» Exercise task:
Starting from the top of the material, restate each line exactly until the line that contains "vs.exposure = 0.0", which is also copied. Pictures are excluded.

» Collected material:
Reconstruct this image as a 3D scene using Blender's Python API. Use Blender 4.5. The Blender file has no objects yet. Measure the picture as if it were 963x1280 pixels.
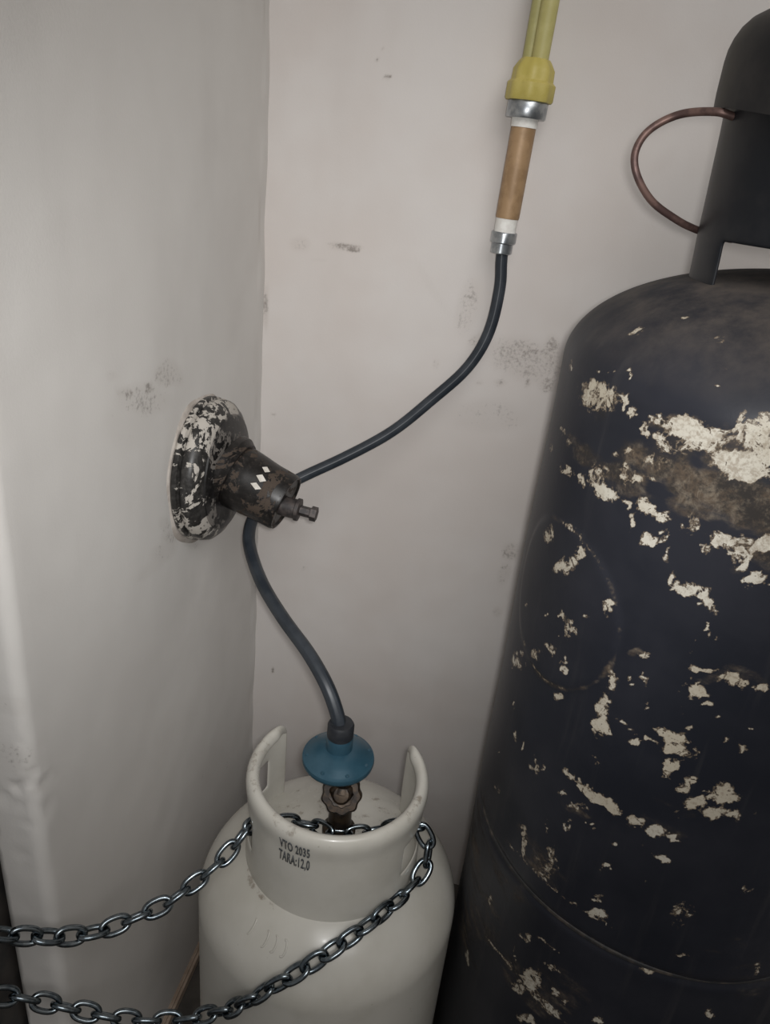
import bpy, bmesh, math, random
import numpy as np
from mathutils import Vector, Matrix, noise

random.seed(7); noise.seed_set(5)
SC = bpy.context.scene
COL = SC.collection

# ---------------------------------------------------------------- camera
cd = bpy.data.cameras.new('camera'); cam = bpy.data.objects.new('camera', cd); COL.objects.link(cam)
cd.sensor_fit = 'HORIZONTAL'; cd.sensor_width = 36.0; cd.lens = 940.44 / 963 * 36
cd.clip_start = 0.01; cd.clip_end = 50
_r = Vector((0.97592, 0.19693, 0.09381)); _u = Vector((-0.16758, 0.40155, 0.90037)); _f = Vector((-0.13964, 0.89441, -0.42488))
m = Matrix((_r, _u, -_f)).transposed().to_4x4(); m.translation = Vector((0.3517, -0.99652, 1.20183))
cam.matrix_world = m
SC.camera = cam

# ---------------------------------------------------------------- light and exposure
wd = bpy.data.worlds.new('world'); SC.world = wd; wd.use_nodes = True
wd.node_tree.nodes['Background'].inputs[0].default_value = (1.0, 0.985, 0.97, 1)
wd.node_tree.nodes['Background'].inputs[1].default_value = 0.205

def area(name, loc, target, sx, sy, power, color):
    l = bpy.data.lights.new(name, 'AREA'); l.shape = 'RECTANGLE'; l.size = sx; l.size_y = sy
    l.energy = power; l.color = color
    o = bpy.data.objects.new(name, l); COL.objects.link(o); o.location = loc
    o.rotation_euler = (Vector(target) - Vector(loc)).to_track_quat('-Z', 'Y').to_euler()
    return o
area('doorway_light', (0.85, -1.6, 2.2), (0.2, 0, 1.1), 1.2, 1.0, 17, (1.0, 0.988, 0.975))
pl_ = bpy.data.lights.new('phone_flash', 'SPOT'); pl_.energy = 16.5; pl_.shadow_soft_size = 0.012; pl_.color = (1, 0.995, 0.985)
pl_.spot_size = math.radians(78); pl_.spot_blend = 1.0
po = bpy.data.objects.new('phone_flash', pl_); COL.objects.link(po); po.location = (0.363, -0.993, 1.211)
po.rotation_euler = (Vector((0.15, 0.0, 0.82)) - po.location).to_track_quat('-Z', 'Y').to_euler()

vs = SC.view_settings
SC.display_settings.display_device = 'sRGB'
vs.view_transform = 'Standard'; vs.look = 'None'; vs.gamma = 1.0; vs.use_curve_mapping = False
vs.exposure = 0.0

# ---------------------------------------------------------------- helpers
def mesh_obj(name, verts, faces, mat, parent=None, smooth=True):
    me = bpy.data.meshes.new(name); me.from_pydata([tuple(v) for v in verts], [], faces)
    me.validate(); me.update()
    if smooth: me.polygons.foreach_set('use_smooth', [True] * len(me.polygons))
    if mat: me.materials.append(mat)
    o = bpy.data.objects.new(name, me); COL.objects.link(o)
    if parent: o.parent = parent
    return o

def thing(name, label, cat, loc=(0, 0, 0), group=None):
    o = bpy.data.objects.new(name, None); COL.objects.link(o)
    o.empty_display_size = 0.02
    o['label'] = label; o['category'] = cat
    if group: o['group'] = group
    return o

def structure(o, label=None, cat=None):
    o['kind'] = 'structure'
    if label: o['label'] = label
    if cat: o['category'] = cat
    return o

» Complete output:
Reconstruct this image as a 3D scene using Blender's Python API. Use Blender 4.5. The Blender file has no objects yet. Measure the picture as if it were 963x1280 pixels.
import bpy, bmesh, math, random
import numpy as np
from mathutils import Vector, Matrix, noise

random.seed(7); noise.seed_set(5)
SC = bpy.context.scene
COL = SC.collection

# ---------------------------------------------------------------- camera
cd = bpy.data.cameras.new('camera'); cam = bpy.data.objects.new('camera', cd); COL.objects.link(cam)
cd.sensor_fit = 'HORIZONTAL'; cd.sensor_width = 36.0; cd.lens = 940.44 / 963 * 36
cd.clip_start = 0.01; cd.clip_end = 50
_r = Vector((0.97592, 0.19693, 0.09381)); _u = Vector((-0.16758, 0.40155, 0.90037)); _f = Vector((-0.13964, 0.89441, -0.42488))
m = Matrix((_r, _u, -_f)).transposed().to_4x4(); m.translation = Vector((0.3517, -0.99652, 1.20183))
cam.matrix_world = m
SC.camera = cam

# ---------------------------------------------------------------- light and exposure
wd = bpy.data.worlds.new('world'); SC.world = wd; wd.use_nodes = True
wd.node_tree.nodes['Background'].inputs[0].default_value = (1.0, 0.985, 0.97, 1)
wd.node_tree.nodes['Background'].inputs[1].default_value = 0.205

def area(name, loc, target, sx, sy, power, color):
    l = bpy.data.lights.new(name, 'AREA'); l.shape = 'RECTANGLE'; l.size = sx; l.size_y = sy
    l.energy = power; l.color = color
    o = bpy.data.objects.new(name, l); COL.objects.link(o); o.location = loc
    o.rotation_euler = (Vector(target) - Vector(loc)).to_track_quat('-Z', 'Y').to_euler()
    return o
area('doorway_light', (0.85, -1.6, 2.2), (0.2, 0, 1.1), 1.2, 1.0, 17, (1.0, 0.988, 0.975))
pl_ = bpy.data.lights.new('phone_flash', 'SPOT'); pl_.energy = 16.5; pl_.shadow_soft_size = 0.012; pl_.color = (1, 0.995, 0.985)
pl_.spot_size = math.radians(78); pl_.spot_blend = 1.0
po = bpy.data.objects.new('phone_flash', pl_); COL.objects.link(po); po.location = (0.363, -0.993, 1.211)
po.rotation_euler = (Vector((0.15, 0.0, 0.82)) - po.location).to_track_quat('-Z', 'Y').to_euler()

vs = SC.view_settings
SC.display_settings.display_device = 'sRGB'
vs.view_transform = 'Standard'; vs.look = 'None'; vs.gamma = 1.0; vs.use_curve_mapping = False
vs.exposure = 0.0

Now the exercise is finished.